Il viaggio che si compie
percorrendo la produzione di uno scrittore risponde a leggi strane e in parte
sconosciute che, a nostra insaputa, creano misteriosi disegni. Così come la
trama a ritroso di Underworld anch’io, nel percorrere il mio personale viaggio con DeLillo, giungo infine al suo
primo libro.
C’è stato un tempo in cui lo
scrittore italoamericano lo si trovava edito da Tullio Pironti che, per primo,
lo fece conoscere al pubblico italiano. Ma Americana
era invece pubblicato dal Saggiatore, in base a quei misteriosi casi di
trasferimento e acquisto dei cosiddetti foreign rights. Oggi DeLillo è pubblicato da Einaudi.

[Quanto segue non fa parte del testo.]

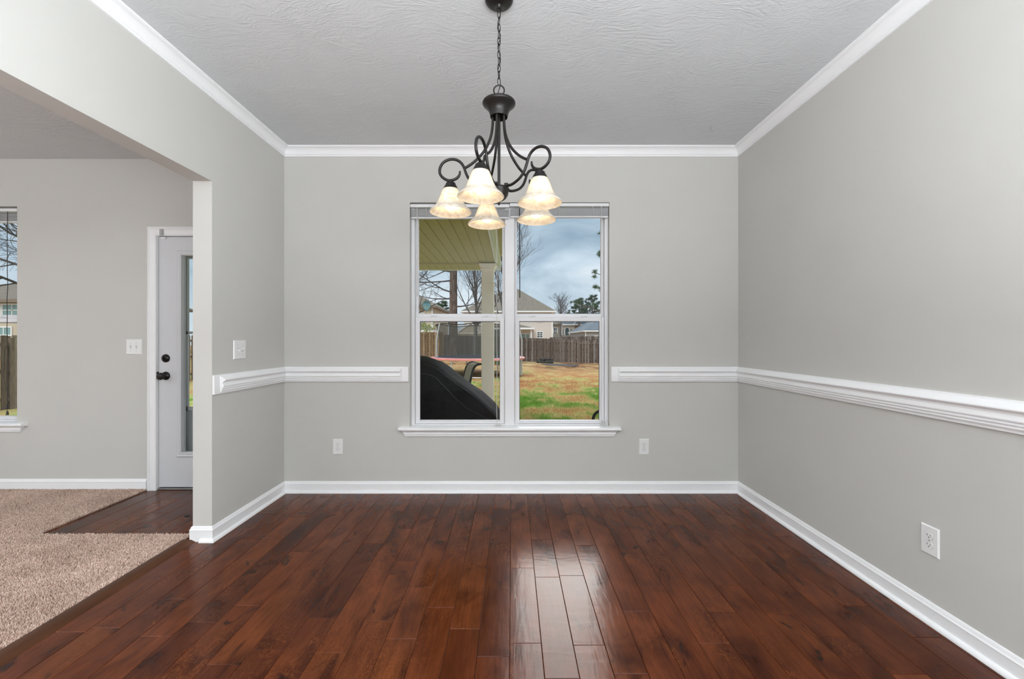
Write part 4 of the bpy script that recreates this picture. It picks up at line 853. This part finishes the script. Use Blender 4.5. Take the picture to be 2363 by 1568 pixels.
for k in range(6):
    a = R(-21+60*k); c, s = math.cos(a), math.sin(a)
    MB().tube([(TX+(TR+.06)*c, TY+(TR+.06)*s, g0+.05), (TX+(TR+.06)*c, TY+(TR+.06)*s, tz+.75)], .022, 8).build('net_pole', 'galvanised', tr, smooth=True)
    MB().tube([(TX+(TR+.06)*c, TY+(TR+.06)*s, tz+.1), (TX+(TR+.06)*c, TY+(TR+.06)*s, tz+.8), (TX+(TR-.10)*c, TY+(TR-.10)*s, zt_)], .032, 8).build('pole_sleeve', 'sensor_grey', tr, smooth=True)
mb = MB(); na, nv = 96, 8
mb.v = [(TX+nr(2*PI*i/na+R(21), j/nv)*math.cos(2*PI*i/na), TY+nr(2*PI*i/na+R(21), j/nv)*math.sin(2*PI*i/na), tz+.03+(zt_-tz-.03)*j/nv-(.07*(.5-.5*math.cos((2*PI*i/na+R(21))*6)) if j == nv else 0)) for i in range(na) for j in range(nv+1)]
mb.f = [(i*(nv+1)+j, ((i+1) % na)*(nv+1)+j, ((i+1) % na)*(nv+1)+j+1, i*(nv+1)+j+1) for i in range(na) for j in range(nv)]
net = mb.build('net', 'safety_net', tr, smooth=True)
MB().tube([mb.v[i*(nv+1)+nv] for i in range(na)], .02, 6, close=True).build('net_hem', 'mat_black', net)

# ---- fences
def fence(label, A, B, ztop, zbot, mat_, seed, h=None, name='wooden_fence', flip=1):
    A = Vector(A); B = Vector(B); d = (B-A); Lc = d.length; u = d/Lc; nrm = Vector((u.y, -u.x))*flip; rr = random.Random(seed); root = thing(name, label, 'fence', (A.x, A.y, zbot(A.x, A.y)))
    npan = max(1, round(Lc/2.44)); pl = Lc/npan
    for k in range(npan):
        mb = MB(); mb.c = []; s = k*pl
        def slab(s0, s1, o0, o1, z0, z1, dog=0):
            p = [A+u*s0+nrm*o0, A+u*s1+nrm*o0, A+u*s1+nrm*o1, A+u*s0+nrm*o1]; n0 = len(mb.f)
            mb.add([(q.x, q.y, z0) for q in p]+[(q.x, q.y, z1) for q in p], [(0, 3, 2, 1), (4, 5, 6, 7), (0, 1, 5, 4), (1, 2, 6, 5), (2, 3, 7, 6), (3, 0, 4, 7)]); c = rr.random(); mb.c += [(c, c, c)]*6
        q = 0.0
        while q < pl-.05:
            m = A+u*(s+q+.07); zb_, zt2 = zbot(m.x, m.y), ztop(m.x, m.y); j = rr.uniform(-.025, .02)
            slab(s+q, s+q+.14, .03, .048, zb_+rr.uniform(-.02, .02), zt2+j); q += .112
            m = A+u*(s+q+.07)
            if q < pl-.1: slab(s+q, s+q+.14, -.048, -.03, zb_, zt2+rr.uniform(-.03, .0)); q += .113
        m = A+u*(s+pl/2)
        for f in (.14, .52, .88):
            z = zbot(m.x, m.y)*(1-f)+ztop(m.x, m.y)*f; slab(s, s+pl, -.028, .028, z-.04, z+.04)
        mb.build('picket_panel', mat_, root)
        p = A+u*s; pb = MB(); pb.c = [(.5, .5, .5)]*6; pb.box(p.x-.05, p.x+.05, p.y-.05, p.y+.05, zbot(p.x, p.y)-.2, ztop(p.x, p.y)-.05); pb.build('post', mat_, root)
    return root
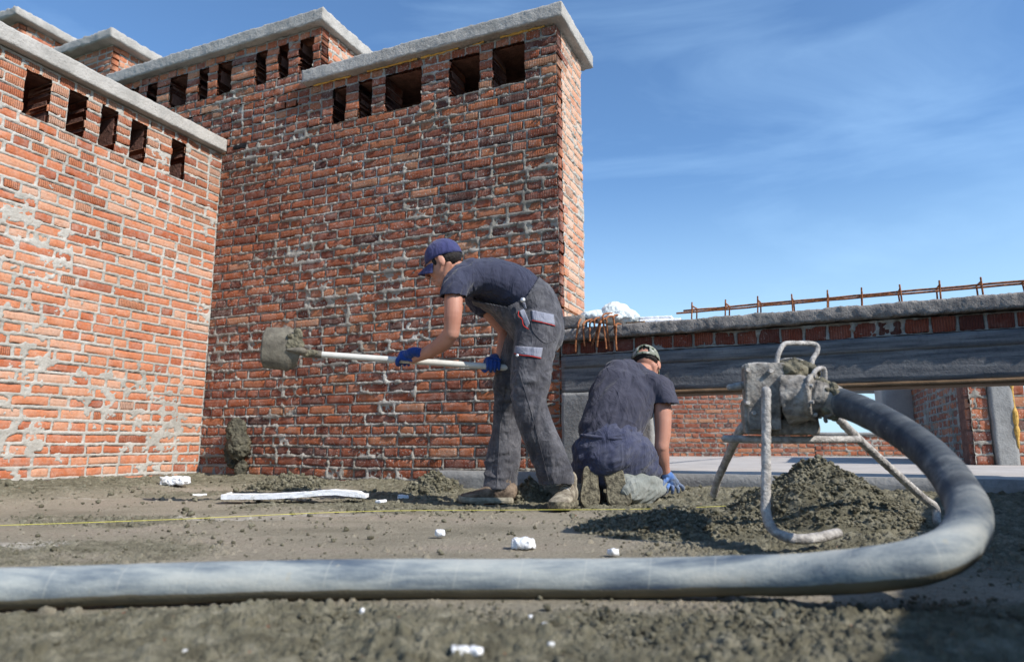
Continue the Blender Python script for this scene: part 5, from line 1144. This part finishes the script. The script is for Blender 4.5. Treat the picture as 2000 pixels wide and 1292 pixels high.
def shin2(bm):
    tube(bm, [at(1224, 955, 3.79), at(1247, 954, 3.85), at(1274, 949, 3.93), at(1297, 943, 4.01)], [(.086, .084), (.084, .082), (.068, .062), (.042, .038)], 22, 6)
    tube(bm, [at(1148, 955, 4.10), at(1148, 955, 3.99), at(1148, 952, 3.91)], [(.075, .065), (.070, .065), (.062, .065)], 22, 5)
fused('trouser_legs', shin2, 0.005, M['greycloth'], m2, 4, lambda c, n: folds(10, 0.030, (0.80, 0.35, 0.48), 45)(c, n)+folds(24, 0.009, (0.80, 0.3, 0.5), 47)(c, n))
tube_obj('waistband', [at(1137, 850, 3.80), at(1160, 853, 3.745), at(1195, 855, 3.72), at(1230, 855, 3.745), at(1252, 848, 3.82)], [.012]*5, M['trouser2'], m2, 10, 6)
# soles of the upturned shoes
for (ub, ut, L, Y, wf_) in ((1152, 1154, 0.235, 3.70, 1.05), (1214, 1194, 0.245, 3.685, 1.3)):
    toe_ = at(ub, 988, Y); toe_.z = max(0.012, toe_.z); top_ = at(ut, 908, Y+0.05); d = (toe_-top_).normalized()
    shoe(m2, top_, d, (toe_-top_).length+0.015, wf_, lace=False, up=Vector((0.05, 1, 0.15)), mat=M['shoe'])
def open_hand(bm):
    w = at(1300, 924, 3.94); k = at(1314, 946, 3.95)
    tube(bm, [w, w.lerp(k, 0.5), k], [(.030, .028), (.040, .022), (.042, .018)], 16, 4, side=(1, -0.2, 0)); base = k
    for i, (du, dv, dy, ln) in enumerate(((-9, 14, -0.045, 1), (0, 17, -0.035, 1), (8, 15, -0.02, 1), (14, 11, 0.0, .85))):
        s_ = at(1306+6*i, 944+(i == 3)*0, 3.945+0.008*i); e_ = at(1306+6*i+du*0.5+2, 944+dv*0.55, 3.93+dy*0.3+0.01*i); t_ = at(1306+6*i+du*0.6+1, 944+dv+1, 3.935+dy*0.2+0.012*i)
        tube(bm, [s_, e_, t_], [.0115, .0105, .009], 10, 4)
    tube(bm, [at(1303, 934, 3.93), at(1294, 945, 3.91), at(1290, 956, 3.91)], [.013, .012, .010], 10, 4)
fused('glove', open_hand, 0.003, M['glove2'], m2, 2, lambda c, n: 0.001*vn(c[:, 0]*120, c[:, 1]*120, c[:, 2]*120, 3))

Ho iniziato il mio personale
viaggio tra le parole di DeLillo anni fa, con Rumore bianco. Viaggio che ora mi fa approdare a questa sua opera
prima così definitiva. Definitiva nella misura in cui presenta da subito tutte
le sue ossessioni. Il suo voyeurismo descrittivo che lo porta ad essere
osservatore del frenetico dibattersi delle vite dei suoi personaggi. La
presenza costante dei feticci che circostanziano lo scorrere del tempo di una
collettività che rimane basita di fronte alla propria incapacità di porsi
domande. Lo stagliarsi inquietante di un paesaggio, mai veramente descritto, ma
tuttavia sempre presente, che confronta metropoli (luogo di angoscianti
strutture che incombono quasi senza vita) e deserto (zona di autodafé senza
assoluzione alcuna). E poi l’affascinante commistione di segni stilistici, di
installazioni artistiche, di performances totalizzanti che in Americana prendono le forme di una resa
dei conti condotta con il mezzo della cinepresa, strumento di autoanalisi, per
mezzo del quale l’io narrante coinvolge chi gli sta intorno nella creazione di
un film che è, poi, il film della sua propria vita. La parola scritta a DeLillo
già non basta più. Deve lasciare spazio alla commistione, alla contaminazione
dei generi. La parola che si fa vettore di idee, di confronti, di narrazione
nella (della) narrazione. Un gioco di specchi dove l’origine dei personaggi si
perde e si trasforma lentamente in un riflesso di ricordi, di azioni, di
assente corporeità.
Un riflesso che, alla fine, rivelerà
il nulla che circonda la nostra società.
Non c’è scampo nei romanzi di
DeLillo. Per nessuno e per niente.
L’ostensione del nulla della
nostra contemporaneità è destinata a continuare.
Un libro.
Americana, di Don DeLillo (Einaudi).